France, Britain plan mechanism to avoid EU rows

France, Britain plan mechanism to avoid EU rows

PARIS - Reuters
France, Britain plan mechanism to avoid EU rows


France and Britain are seeking to establish a mechanism to better coordinate their strategies at a European level and avoid a repetition of December's clash over a European fiscal pact, President Nicolas Sarkozy said today.

Speaking after an annual Franco-British summit, which agreed deeper cooperation on civil nuclear technology and development of military drones, Sarkozy said the idea for the NATO and EU allies was to better comprehend each other's "red lines" at a European level.

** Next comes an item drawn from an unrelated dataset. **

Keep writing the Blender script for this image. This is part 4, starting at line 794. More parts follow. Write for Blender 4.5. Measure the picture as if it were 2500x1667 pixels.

"I am convinced that Europe needs Great Britain," Sarkozy told a news conference, flanked by the British leader.
"We are putting working methods in place with David Cameron which will allow us to narrow our differences and understand each other's red lines: the single market for our British friends and quicker decision making in the euro zone for the French."
Cameron infuriated other European Union members in December and sparked speculation about Britain's place in the bloc by vetoing an EU treaty change and forcing euro zone countries to negotiate a fiscal accord outside the Union.
The Czech Republic eventually joined Britain in saying it could not join the deal. The treaty calls on signatories to introduce a balanced budget rule into national legislation to avoid a re-run of the single currency bloc's debt crisis.
Britain, which joined the EU in 1973, had sought safeguards around the single market for its large financial sector at December's summit, but had not received them. Cameron's stance infuriated France which accused Britain of isolating itself.
"We are working towards a way of organising things that will permit Britain and France -- no doubt in agreement with our German friends ... and perhaps our Italian ones -- to better take into account each other's problems so that we can look to the future with our specificities but moving in the same direction," he said.
Neither Sarkozy nor Cameron provided further details of how this might work.